=== ROWS ===
● ● ●

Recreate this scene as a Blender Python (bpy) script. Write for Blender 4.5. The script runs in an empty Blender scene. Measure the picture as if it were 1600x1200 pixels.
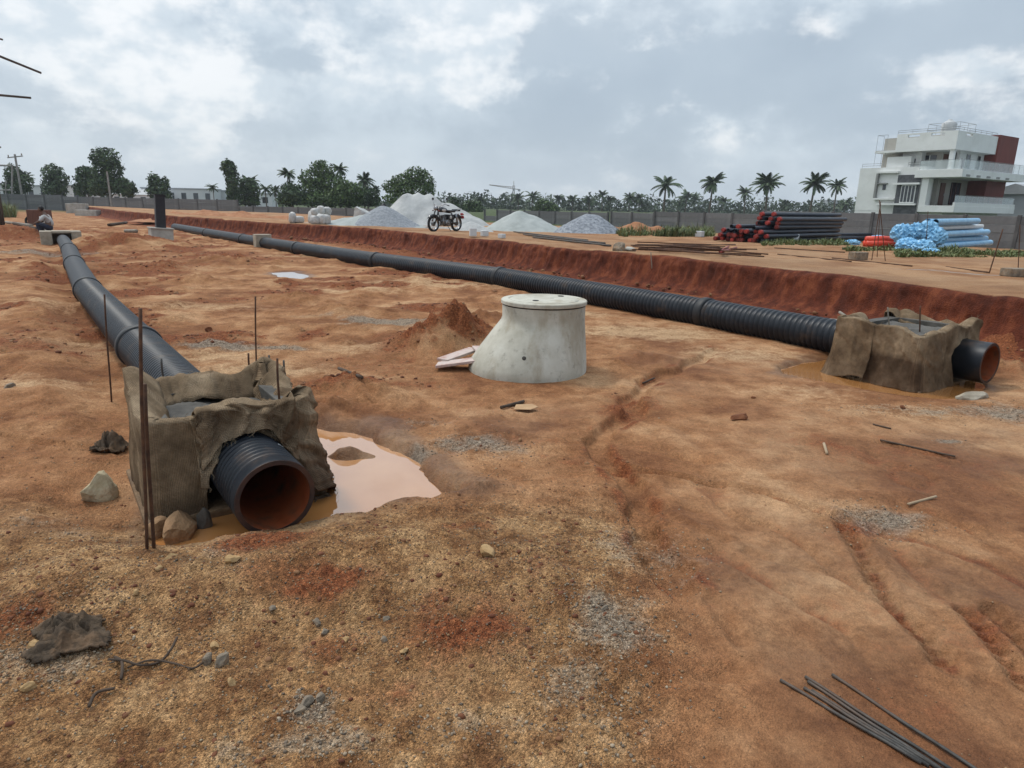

● ● ●

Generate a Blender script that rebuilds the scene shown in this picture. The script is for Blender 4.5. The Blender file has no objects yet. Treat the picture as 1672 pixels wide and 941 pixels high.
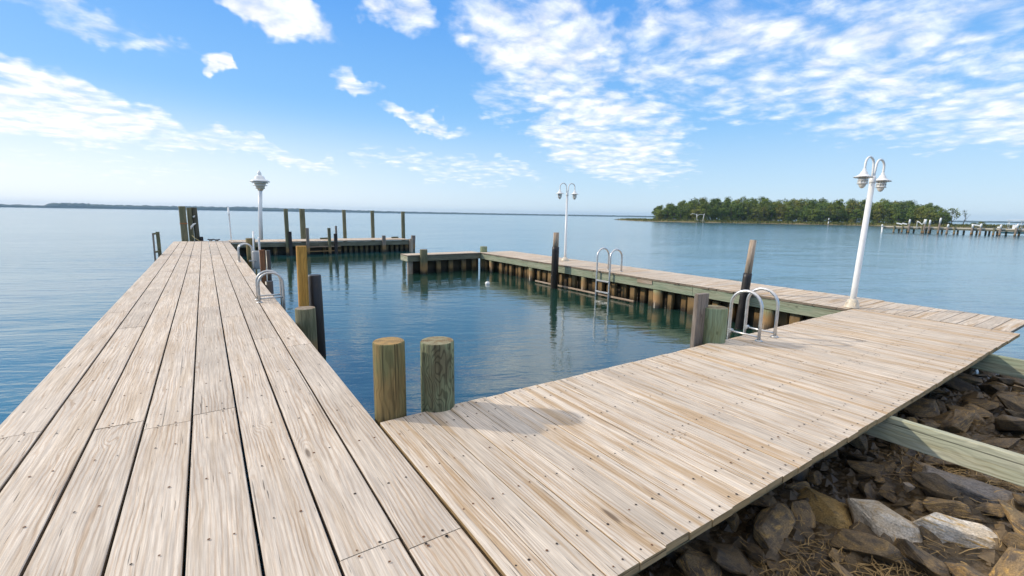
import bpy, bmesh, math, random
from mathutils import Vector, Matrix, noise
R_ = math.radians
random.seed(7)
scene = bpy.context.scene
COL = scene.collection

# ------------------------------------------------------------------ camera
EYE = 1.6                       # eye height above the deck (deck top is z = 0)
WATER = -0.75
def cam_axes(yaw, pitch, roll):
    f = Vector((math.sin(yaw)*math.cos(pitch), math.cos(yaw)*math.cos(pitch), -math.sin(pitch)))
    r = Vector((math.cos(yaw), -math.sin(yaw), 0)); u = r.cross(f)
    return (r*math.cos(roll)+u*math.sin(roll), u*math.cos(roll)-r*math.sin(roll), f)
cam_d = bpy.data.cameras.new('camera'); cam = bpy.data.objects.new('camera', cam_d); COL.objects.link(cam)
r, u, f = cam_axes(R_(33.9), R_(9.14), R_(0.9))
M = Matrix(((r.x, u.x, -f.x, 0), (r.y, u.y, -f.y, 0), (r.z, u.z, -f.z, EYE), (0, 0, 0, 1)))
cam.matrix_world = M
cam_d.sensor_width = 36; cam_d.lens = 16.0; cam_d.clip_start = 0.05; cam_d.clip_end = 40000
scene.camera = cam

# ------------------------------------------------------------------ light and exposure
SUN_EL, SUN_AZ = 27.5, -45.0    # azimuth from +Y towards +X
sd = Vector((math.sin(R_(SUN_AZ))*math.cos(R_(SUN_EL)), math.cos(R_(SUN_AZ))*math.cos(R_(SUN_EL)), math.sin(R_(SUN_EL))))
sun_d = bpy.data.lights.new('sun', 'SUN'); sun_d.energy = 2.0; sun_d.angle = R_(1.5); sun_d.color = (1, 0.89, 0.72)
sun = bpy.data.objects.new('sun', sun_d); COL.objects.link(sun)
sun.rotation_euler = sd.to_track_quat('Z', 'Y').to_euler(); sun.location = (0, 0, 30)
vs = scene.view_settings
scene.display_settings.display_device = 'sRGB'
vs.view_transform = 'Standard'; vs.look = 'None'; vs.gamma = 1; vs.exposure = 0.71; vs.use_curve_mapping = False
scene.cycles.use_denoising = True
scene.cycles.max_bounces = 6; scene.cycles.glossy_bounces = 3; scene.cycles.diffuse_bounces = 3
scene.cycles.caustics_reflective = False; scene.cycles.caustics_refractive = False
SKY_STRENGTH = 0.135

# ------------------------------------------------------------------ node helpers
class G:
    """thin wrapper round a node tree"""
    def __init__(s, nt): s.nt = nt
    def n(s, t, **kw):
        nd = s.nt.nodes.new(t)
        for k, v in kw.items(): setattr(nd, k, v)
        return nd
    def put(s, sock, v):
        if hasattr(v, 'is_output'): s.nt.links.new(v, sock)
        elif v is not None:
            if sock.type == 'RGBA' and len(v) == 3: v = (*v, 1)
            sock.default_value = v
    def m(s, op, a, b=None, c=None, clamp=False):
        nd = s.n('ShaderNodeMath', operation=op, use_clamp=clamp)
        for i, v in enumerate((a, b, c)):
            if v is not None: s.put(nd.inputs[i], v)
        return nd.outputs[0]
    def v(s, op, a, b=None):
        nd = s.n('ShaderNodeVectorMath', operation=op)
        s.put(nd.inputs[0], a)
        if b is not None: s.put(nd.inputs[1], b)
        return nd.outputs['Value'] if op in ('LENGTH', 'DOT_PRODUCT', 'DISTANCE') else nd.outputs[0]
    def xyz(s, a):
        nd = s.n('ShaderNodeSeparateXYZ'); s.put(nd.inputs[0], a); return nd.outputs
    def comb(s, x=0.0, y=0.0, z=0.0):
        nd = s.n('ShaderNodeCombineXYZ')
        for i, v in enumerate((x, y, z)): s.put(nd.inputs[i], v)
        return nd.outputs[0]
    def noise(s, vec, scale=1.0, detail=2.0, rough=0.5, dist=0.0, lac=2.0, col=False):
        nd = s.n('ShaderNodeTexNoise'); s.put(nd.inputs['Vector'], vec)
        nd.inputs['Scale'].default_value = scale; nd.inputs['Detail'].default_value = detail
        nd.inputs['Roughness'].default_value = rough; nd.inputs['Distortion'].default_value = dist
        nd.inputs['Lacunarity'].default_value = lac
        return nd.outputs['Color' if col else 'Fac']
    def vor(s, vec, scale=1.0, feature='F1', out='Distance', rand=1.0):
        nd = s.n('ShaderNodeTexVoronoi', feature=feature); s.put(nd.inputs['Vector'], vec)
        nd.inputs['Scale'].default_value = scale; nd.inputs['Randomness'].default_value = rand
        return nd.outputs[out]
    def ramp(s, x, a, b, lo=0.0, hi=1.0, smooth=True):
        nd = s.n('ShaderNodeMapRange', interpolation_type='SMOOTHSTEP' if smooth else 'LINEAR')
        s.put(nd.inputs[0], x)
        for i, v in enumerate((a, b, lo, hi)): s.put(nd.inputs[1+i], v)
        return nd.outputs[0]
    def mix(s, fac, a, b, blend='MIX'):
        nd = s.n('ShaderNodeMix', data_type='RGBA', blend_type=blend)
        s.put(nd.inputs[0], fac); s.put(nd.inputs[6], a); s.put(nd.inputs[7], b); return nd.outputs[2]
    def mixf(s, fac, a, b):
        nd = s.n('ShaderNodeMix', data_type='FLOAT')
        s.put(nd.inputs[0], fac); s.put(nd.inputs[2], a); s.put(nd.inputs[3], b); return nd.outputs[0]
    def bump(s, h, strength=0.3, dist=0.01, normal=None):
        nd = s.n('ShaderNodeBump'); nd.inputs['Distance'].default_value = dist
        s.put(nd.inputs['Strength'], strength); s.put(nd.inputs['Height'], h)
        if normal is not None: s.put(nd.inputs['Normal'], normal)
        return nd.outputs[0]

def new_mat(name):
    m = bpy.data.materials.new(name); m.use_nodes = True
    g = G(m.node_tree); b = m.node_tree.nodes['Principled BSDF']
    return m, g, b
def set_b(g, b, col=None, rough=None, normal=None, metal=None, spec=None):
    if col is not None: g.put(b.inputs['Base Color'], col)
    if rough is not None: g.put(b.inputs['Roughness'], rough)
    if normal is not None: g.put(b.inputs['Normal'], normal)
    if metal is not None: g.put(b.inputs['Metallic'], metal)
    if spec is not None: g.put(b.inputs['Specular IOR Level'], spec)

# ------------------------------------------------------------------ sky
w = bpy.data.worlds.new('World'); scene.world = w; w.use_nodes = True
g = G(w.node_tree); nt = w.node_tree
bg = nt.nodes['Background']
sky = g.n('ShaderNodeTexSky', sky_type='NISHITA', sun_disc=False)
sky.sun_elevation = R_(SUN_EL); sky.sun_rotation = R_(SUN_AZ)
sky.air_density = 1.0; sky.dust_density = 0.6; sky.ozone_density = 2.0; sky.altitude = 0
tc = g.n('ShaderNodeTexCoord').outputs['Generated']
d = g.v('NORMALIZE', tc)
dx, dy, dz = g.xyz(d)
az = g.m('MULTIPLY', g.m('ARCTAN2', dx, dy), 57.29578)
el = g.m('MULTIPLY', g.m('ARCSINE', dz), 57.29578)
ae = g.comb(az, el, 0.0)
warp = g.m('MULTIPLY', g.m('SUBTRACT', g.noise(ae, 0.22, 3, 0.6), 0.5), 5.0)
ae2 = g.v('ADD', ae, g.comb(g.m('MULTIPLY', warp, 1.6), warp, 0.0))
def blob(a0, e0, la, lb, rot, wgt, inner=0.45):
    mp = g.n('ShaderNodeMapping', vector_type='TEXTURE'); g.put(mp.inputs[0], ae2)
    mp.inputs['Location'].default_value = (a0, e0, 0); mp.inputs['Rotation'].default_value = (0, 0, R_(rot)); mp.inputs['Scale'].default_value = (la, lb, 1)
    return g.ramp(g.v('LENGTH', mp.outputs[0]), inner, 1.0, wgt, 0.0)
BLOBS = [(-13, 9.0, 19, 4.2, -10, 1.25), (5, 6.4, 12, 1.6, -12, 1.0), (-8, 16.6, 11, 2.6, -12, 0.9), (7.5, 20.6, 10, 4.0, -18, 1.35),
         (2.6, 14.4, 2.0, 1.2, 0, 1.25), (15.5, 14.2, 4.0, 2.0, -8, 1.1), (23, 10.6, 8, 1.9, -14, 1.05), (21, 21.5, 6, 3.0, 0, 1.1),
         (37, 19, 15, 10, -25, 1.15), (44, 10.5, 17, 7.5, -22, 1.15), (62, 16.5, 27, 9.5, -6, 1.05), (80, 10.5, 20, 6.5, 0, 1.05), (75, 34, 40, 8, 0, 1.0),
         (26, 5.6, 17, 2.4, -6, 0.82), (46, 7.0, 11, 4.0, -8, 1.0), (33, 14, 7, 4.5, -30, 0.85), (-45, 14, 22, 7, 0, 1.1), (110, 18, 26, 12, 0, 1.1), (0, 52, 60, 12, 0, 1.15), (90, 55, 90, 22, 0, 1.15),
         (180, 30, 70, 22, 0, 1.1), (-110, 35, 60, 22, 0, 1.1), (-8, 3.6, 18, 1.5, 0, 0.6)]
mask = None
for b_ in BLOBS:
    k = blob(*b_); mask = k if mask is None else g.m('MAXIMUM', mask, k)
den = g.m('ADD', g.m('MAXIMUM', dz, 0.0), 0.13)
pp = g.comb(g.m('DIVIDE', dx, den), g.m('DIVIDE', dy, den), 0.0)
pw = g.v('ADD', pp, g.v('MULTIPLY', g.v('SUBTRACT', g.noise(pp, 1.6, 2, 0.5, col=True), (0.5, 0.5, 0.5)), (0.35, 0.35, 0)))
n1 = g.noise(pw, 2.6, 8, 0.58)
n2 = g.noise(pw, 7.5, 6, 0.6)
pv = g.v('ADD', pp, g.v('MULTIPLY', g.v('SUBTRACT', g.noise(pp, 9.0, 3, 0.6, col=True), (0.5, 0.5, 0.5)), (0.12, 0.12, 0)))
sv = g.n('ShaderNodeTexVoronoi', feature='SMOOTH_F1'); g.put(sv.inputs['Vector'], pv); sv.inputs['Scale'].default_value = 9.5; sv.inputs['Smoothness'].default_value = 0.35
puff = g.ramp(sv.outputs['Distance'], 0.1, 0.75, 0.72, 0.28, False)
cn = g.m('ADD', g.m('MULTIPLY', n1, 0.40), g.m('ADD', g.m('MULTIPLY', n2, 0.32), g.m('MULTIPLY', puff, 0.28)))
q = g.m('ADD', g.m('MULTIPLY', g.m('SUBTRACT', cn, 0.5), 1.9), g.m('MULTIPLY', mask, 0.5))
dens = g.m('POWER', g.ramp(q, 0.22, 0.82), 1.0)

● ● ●

=== EXERCISE GOAL ===
Above are the records. Copy only the lines from the one with "Generate a Blender" through the one with "scene.camera = cam", exactly, with no pictures.

=== FINISHED ANSWER ===
Generate a Blender script that rebuilds the scene shown in this picture. The script is for Blender 4.5. The Blender file has no objects yet. Treat the picture as 1672 pixels wide and 941 pixels high.
import bpy, bmesh, math, random
from mathutils import Vector, Matrix, noise
R_ = math.radians
random.seed(7)
scene = bpy.context.scene
COL = scene.collection

# ------------------------------------------------------------------ camera
EYE = 1.6                       # eye height above the deck (deck top is z = 0)
WATER = -0.75
def cam_axes(yaw, pitch, roll):
    f = Vector((math.sin(yaw)*math.cos(pitch), math.cos(yaw)*math.cos(pitch), -math.sin(pitch)))
    r = Vector((math.cos(yaw), -math.sin(yaw), 0)); u = r.cross(f)
    return (r*math.cos(roll)+u*math.sin(roll), u*math.cos(roll)-r*math.sin(roll), f)
cam_d = bpy.data.cameras.new('camera'); cam = bpy.data.objects.new('camera', cam_d); COL.objects.link(cam)
r, u, f = cam_axes(R_(33.9), R_(9.14), R_(0.9))
M = Matrix(((r.x, u.x, -f.x, 0), (r.y, u.y, -f.y, 0), (r.z, u.z, -f.z, EYE), (0, 0, 0, 1)))
cam.matrix_world = M
cam_d.sensor_width = 36; cam_d.lens = 16.0; cam_d.clip_start = 0.05; cam_d.clip_end = 40000
scene.camera = cam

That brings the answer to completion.